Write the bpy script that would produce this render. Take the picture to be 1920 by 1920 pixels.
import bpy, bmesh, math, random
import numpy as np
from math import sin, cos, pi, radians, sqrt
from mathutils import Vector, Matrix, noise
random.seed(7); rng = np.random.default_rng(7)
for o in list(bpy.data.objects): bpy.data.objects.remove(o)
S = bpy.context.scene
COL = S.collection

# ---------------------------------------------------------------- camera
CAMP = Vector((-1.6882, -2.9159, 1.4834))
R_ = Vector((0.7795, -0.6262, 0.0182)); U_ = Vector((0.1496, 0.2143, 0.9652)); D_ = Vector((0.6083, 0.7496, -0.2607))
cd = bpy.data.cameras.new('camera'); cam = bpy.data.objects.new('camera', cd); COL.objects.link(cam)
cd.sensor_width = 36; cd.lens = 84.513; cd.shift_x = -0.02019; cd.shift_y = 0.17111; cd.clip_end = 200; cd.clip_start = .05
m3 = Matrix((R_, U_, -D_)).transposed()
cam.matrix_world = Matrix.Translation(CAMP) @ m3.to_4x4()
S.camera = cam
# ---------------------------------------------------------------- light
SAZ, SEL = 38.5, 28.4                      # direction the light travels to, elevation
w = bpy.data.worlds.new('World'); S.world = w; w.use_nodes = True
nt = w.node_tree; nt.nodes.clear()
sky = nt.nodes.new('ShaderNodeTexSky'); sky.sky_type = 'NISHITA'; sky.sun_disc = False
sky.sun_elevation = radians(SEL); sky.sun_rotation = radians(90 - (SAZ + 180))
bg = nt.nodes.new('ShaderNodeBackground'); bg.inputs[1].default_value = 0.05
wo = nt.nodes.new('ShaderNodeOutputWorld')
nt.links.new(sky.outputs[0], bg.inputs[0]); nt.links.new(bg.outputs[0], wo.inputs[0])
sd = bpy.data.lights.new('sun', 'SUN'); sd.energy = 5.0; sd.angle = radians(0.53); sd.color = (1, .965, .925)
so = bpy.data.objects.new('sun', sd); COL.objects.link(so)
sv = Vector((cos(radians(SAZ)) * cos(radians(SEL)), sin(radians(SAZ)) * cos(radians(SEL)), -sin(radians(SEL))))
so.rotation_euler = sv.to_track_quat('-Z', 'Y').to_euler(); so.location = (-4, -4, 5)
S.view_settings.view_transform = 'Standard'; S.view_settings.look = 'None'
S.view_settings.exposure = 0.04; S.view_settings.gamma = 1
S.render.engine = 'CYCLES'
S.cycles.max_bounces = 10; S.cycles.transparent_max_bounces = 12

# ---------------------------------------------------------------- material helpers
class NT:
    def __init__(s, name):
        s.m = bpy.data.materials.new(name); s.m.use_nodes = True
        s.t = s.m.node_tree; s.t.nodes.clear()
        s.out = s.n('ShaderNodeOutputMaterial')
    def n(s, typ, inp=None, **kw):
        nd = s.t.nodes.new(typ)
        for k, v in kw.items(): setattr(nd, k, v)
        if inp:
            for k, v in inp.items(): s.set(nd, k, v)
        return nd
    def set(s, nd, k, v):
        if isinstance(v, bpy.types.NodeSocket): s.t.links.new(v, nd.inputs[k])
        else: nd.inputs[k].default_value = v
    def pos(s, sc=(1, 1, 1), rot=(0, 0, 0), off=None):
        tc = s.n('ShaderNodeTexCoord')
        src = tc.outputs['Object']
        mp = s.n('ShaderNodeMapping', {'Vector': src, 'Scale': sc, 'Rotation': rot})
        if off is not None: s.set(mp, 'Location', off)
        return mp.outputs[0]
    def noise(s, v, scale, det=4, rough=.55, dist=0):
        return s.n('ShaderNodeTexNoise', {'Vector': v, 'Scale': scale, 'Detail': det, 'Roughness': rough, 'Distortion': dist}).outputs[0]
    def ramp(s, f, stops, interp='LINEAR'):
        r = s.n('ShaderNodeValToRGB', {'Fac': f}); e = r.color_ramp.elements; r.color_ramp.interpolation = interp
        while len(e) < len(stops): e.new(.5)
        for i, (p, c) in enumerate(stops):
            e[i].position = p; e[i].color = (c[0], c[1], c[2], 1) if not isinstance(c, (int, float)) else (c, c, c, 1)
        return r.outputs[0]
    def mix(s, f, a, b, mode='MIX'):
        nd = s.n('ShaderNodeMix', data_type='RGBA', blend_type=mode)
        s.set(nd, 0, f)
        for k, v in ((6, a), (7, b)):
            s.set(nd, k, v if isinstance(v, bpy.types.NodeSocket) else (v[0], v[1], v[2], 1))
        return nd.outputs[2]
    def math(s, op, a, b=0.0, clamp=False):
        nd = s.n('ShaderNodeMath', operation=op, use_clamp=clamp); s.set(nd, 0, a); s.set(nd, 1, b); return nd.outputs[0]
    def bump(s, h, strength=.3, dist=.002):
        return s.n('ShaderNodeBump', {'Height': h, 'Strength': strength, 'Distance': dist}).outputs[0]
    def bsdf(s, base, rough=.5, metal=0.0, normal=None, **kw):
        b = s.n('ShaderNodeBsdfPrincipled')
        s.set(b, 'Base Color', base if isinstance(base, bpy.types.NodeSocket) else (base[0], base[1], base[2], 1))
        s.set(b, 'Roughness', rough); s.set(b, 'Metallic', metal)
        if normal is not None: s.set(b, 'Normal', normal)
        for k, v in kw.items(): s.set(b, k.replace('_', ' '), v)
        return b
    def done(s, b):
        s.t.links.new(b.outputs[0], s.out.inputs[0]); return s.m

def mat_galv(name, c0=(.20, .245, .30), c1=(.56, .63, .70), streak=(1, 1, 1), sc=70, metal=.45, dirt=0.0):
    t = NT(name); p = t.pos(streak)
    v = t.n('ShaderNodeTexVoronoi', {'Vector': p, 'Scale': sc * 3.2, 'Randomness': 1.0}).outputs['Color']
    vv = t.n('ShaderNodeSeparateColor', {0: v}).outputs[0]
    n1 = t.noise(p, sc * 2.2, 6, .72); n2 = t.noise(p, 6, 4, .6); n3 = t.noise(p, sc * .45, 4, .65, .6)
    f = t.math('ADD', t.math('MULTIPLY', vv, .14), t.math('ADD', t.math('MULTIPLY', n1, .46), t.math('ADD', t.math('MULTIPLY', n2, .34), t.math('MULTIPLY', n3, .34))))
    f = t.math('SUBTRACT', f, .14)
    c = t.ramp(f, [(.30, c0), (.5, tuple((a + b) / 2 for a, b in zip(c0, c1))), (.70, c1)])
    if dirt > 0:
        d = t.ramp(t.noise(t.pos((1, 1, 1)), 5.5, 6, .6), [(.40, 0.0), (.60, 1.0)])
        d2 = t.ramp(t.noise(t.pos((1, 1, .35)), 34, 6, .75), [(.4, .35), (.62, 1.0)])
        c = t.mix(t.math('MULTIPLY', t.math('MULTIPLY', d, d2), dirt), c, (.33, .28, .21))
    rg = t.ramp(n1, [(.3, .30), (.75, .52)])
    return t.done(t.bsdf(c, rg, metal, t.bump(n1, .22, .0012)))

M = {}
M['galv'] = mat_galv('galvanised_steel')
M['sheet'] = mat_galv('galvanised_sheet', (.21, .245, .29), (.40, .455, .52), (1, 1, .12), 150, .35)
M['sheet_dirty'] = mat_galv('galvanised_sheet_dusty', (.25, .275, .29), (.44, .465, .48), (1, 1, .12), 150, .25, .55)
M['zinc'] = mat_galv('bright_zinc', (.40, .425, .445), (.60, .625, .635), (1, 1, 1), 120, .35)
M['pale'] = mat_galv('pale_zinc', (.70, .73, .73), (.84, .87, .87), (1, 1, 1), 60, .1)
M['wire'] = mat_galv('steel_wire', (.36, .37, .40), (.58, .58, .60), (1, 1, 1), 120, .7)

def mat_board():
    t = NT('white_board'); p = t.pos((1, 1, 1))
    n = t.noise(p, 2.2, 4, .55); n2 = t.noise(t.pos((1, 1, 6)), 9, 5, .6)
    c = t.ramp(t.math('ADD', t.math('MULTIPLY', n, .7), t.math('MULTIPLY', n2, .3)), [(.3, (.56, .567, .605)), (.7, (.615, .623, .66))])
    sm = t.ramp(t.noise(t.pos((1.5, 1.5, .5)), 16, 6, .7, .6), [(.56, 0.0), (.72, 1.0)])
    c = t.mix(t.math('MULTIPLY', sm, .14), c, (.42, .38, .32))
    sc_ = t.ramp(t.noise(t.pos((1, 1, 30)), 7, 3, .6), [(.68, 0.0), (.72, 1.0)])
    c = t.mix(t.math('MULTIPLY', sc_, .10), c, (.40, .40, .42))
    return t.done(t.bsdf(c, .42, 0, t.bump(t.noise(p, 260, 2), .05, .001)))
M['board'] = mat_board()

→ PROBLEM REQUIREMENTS
Only the lines from the opening of the material through the line with "COL = S.collection" should be echoed, exactly as written.

→ TASK ANSWER
Write the bpy script that would produce this render. Take the picture to be 1920 by 1920 pixels.
import bpy, bmesh, math, random
import numpy as np
from math import sin, cos, pi, radians, sqrt
from mathutils import Vector, Matrix, noise
random.seed(7); rng = np.random.default_rng(7)
for o in list(bpy.data.objects): bpy.data.objects.remove(o)
S = bpy.context.scene
COL = S.collection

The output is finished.